Hommage
Quand on n’a que l’humour
7 janvier 2025
Dix ans déjà. Dix années à se demander s’il est vraiment possible de mourir pour avoir voulu faire rire. Dix ans à entendre les bien-pensants asséner qu’on peut rire de tout, mais pas avec tout le monde. Et puis, caricaturer une religion, ce n’est pas bien. Ça peut blesser, faire mal, et en plus, ce n’est pas drôle. Mais dans la même phrase, ils ajoutent, comme pour se dédouaner : « Je suis Charlie ! » Une formule magique censée effacer l’absurdité de leurs propos. L’émotion est devenue un slogan, un outil pour mieux étouffer l’humour et l’information.
Ne pas comprendre le dessin de presse, et son histoire si particulière avec la France, c’est réécrire le passé. Oublier que le dessin de presse n’a qu’une fonction : caricaturer pour éveiller les consciences. En riant, en souriant, en se révoltant, en étant choqué, en restant vivant. Sauf qu’aujourd’hui, les étriqués du bulbe n’ont qu’un objectif : aseptiser les crayons pour un rire cosmétique. Un rire propre, lisse, inoffensif. Sur scène comme dans les pages des journaux, il ne faut surtout pas faire de vagues. La peur du tribunal populaire des réseaux sociaux tue l’humour aussi sûrement que les frères Kouachi. Mais un monde où le rire est contrôlé, disons-le franchement, c’est chiant.
Les fous de Dieu, eux, ne comprennent rien.
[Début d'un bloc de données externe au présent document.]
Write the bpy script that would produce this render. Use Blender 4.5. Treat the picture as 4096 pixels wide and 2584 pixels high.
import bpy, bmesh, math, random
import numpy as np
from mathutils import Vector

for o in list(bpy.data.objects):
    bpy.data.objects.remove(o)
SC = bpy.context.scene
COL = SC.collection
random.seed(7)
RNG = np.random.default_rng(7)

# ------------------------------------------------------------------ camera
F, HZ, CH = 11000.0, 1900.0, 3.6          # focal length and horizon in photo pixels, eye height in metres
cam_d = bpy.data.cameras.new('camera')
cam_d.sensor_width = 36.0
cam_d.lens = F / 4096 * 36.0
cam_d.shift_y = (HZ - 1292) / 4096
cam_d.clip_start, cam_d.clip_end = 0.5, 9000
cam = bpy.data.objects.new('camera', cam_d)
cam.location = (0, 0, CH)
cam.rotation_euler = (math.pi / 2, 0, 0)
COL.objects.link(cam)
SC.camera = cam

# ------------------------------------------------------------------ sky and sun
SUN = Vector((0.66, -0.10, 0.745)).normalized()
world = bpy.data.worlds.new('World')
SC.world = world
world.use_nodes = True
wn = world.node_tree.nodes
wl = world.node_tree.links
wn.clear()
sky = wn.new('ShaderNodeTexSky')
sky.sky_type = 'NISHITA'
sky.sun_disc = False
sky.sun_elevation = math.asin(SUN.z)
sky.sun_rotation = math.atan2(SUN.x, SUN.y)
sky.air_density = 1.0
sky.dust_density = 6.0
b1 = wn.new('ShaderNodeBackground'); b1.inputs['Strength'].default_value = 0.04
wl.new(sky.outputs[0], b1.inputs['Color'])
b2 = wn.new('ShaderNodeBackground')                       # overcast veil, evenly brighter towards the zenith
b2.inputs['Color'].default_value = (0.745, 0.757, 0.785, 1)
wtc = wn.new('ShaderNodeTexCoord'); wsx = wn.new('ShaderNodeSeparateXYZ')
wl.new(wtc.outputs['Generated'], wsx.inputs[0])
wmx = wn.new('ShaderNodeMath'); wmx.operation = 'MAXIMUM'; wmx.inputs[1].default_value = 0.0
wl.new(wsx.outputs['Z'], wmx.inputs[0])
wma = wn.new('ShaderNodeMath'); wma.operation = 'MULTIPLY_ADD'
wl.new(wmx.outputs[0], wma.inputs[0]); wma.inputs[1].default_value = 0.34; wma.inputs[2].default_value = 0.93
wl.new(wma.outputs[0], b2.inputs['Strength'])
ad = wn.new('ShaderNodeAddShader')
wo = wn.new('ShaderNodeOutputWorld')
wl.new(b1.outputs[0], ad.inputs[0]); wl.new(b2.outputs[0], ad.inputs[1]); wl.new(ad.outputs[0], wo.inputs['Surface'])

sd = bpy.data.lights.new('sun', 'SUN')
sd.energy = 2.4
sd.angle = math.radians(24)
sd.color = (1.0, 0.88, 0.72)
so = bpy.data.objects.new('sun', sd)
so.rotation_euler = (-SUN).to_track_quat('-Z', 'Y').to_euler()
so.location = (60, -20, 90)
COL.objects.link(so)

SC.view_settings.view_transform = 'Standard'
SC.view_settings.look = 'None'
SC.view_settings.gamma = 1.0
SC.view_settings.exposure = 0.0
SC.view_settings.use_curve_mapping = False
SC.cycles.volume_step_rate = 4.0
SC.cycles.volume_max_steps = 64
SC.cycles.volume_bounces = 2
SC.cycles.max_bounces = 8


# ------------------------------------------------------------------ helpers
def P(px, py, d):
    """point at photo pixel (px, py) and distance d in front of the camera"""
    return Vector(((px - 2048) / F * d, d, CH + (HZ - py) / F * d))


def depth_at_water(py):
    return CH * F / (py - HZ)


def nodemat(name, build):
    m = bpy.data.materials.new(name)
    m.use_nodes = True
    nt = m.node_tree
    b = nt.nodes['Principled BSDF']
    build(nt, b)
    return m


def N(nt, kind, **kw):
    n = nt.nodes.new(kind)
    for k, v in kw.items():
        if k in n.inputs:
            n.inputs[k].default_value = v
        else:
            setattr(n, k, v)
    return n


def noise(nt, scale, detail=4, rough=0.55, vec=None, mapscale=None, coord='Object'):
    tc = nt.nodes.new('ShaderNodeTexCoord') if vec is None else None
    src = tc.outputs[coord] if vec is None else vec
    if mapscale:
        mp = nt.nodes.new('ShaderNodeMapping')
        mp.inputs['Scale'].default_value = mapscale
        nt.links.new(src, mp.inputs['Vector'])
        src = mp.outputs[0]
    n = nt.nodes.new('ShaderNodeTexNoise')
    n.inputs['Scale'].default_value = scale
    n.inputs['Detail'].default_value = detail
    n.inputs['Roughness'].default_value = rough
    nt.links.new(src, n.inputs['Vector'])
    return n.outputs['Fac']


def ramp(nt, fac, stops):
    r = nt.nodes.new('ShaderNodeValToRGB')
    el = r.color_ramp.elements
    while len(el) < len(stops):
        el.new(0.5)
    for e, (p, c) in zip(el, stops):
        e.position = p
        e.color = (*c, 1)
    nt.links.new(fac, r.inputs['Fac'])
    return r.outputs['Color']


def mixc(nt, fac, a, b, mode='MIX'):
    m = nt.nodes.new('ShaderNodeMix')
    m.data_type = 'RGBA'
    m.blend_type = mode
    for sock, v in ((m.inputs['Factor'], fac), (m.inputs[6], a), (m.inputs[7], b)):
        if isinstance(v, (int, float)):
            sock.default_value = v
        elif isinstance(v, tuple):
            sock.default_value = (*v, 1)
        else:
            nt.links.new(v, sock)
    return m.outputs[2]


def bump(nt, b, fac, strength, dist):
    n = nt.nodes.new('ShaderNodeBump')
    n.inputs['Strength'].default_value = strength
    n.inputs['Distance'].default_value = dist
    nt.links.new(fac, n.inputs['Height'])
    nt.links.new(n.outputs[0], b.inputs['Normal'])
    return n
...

Il leur en faut toujours plus. Ou plutôt, toujours moins. Moins de dessins, moins de blagues, moins de liberté, moins de cheveux qui dépassent, moins d’avortements, moins d’homos, moins de différences. Moins de vie, tout simplement. Ils invoquent le respect pour mieux nous faire taire. Combien de professeurs n’osent plus aborder les guerres de religion, quel qu’en soit le siècle ? Combien de dessinateurs de presse sont censurés pour avoir croqué un dieu ou un prophète avec le service trois pièces à l’air ? Aucune religion n’a le monopole de la bêtise.
Les dix ans de l’attentat contre Charlie Hebdo ne doivent pas être tristes. Le meilleur hommage, c’est de continuer à rire, à s’amuser les uns avec les autres. Bref, de s’éclater sans bombes et de se fendre la gueule sans lames de couteaux. Vous avez le choix des larmes.